1. Stop building temporary microsites and spending millions in media dollars to send people there, only to shut it all down (or leave it to wither) when the campaign ends. Attention is an expensive gift – think about how you can recycle it.

2. Who cares if companies like Honda have 2 million app users on Facebook? You should – they can engage with and activate 2 million qualified brand enthusiasts in the future, at virtually no cost.

3. Think like a broadcaster – if someone has spent time and money making channel 14 highly rated, are they going to launch a new channel to air their new show? No – they’re going to piggyback on the money they’ve spent and the eyeballs they’ve attracted. Knowing this, why are you reinventing the wheel every time you have something new to share or talk about?

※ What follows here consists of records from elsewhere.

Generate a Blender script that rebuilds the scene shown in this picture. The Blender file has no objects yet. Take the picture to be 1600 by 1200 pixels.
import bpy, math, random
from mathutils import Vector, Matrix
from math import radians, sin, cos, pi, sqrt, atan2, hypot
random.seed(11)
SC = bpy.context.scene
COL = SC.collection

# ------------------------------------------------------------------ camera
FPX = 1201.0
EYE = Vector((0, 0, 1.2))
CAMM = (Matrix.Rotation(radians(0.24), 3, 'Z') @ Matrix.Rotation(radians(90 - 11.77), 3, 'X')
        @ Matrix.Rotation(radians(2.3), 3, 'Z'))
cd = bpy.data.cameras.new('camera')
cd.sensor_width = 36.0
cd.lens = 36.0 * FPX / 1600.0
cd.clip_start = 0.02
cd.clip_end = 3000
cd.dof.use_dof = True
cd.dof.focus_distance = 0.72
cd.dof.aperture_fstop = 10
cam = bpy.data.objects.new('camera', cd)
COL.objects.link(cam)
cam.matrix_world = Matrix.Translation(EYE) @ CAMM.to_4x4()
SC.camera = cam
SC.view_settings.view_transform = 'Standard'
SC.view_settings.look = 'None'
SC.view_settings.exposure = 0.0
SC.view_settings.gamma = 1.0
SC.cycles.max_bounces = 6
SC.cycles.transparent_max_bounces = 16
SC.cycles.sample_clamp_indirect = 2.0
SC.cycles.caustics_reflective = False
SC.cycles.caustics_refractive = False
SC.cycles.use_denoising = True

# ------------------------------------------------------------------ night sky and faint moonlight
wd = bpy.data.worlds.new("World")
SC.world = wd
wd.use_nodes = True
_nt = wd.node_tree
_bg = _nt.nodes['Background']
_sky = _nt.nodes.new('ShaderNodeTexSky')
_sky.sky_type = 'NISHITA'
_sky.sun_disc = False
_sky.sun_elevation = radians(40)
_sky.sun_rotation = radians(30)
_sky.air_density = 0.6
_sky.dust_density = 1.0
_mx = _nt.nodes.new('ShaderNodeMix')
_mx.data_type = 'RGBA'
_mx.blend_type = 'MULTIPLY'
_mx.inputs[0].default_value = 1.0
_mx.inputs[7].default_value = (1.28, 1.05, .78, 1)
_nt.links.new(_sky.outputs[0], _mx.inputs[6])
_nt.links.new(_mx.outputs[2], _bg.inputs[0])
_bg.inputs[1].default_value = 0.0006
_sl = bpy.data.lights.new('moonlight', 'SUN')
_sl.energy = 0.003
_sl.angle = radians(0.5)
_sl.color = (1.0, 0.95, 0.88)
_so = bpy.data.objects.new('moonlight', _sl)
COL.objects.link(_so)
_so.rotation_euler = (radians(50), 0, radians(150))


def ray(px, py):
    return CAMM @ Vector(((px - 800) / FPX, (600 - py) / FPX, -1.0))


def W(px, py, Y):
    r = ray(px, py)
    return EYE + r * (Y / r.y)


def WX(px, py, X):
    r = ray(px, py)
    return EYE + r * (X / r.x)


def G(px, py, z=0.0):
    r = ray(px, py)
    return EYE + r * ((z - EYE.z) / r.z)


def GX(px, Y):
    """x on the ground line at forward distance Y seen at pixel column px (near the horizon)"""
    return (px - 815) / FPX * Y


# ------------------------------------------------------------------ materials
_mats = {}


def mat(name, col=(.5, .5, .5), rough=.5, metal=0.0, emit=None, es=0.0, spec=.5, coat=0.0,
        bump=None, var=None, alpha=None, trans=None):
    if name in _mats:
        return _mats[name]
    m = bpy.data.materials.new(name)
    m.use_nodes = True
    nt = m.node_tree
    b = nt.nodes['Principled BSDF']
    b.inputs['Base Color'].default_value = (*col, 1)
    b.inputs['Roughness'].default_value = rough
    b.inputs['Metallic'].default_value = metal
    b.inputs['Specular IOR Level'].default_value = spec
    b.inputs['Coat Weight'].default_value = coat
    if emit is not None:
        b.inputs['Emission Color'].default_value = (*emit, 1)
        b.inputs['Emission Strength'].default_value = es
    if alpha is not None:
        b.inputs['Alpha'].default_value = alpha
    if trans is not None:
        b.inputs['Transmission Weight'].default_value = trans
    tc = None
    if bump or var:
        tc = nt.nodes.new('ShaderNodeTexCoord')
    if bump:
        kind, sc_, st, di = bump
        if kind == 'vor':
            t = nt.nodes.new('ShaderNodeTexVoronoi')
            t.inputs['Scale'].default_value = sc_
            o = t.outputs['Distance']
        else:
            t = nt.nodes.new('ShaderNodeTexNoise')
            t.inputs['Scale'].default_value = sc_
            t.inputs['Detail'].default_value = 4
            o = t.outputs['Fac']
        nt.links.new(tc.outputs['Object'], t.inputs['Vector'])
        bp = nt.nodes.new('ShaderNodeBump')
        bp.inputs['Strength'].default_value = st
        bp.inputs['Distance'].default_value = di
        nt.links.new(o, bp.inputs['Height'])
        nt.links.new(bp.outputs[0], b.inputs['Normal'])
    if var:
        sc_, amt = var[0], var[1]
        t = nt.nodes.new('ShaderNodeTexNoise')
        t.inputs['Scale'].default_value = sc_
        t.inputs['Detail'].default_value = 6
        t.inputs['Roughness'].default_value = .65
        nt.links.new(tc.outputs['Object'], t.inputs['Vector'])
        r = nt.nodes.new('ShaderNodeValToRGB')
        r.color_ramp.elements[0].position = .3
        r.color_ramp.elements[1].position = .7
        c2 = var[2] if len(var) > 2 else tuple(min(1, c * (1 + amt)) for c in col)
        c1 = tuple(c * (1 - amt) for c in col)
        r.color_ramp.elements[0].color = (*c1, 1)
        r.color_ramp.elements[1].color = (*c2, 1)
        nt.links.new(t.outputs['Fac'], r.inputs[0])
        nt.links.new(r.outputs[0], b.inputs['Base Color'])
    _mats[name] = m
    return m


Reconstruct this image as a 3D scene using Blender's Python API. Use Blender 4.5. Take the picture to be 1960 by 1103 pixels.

4. Your plan should be to build permanent real estate (your own and on the social networks of choice for the people you are trying to reach) that can be strategically leveraged to let you connect with the people you want to talk to most and who want to talk to you.

Old habits die hard – we’re all still getting used to the scary fact that social media means millions of consumers are publishers – they no longer require a TV station or newspaper to get their point across to a vast audience. But business needs to take a breath and realize these new rules apply to them as well. This of course requires a re-thinking of where marketing and media dollars go; something that’s a lot more than scary for a whole industry.

“You need to start thinking like a media company. You need to build channel.”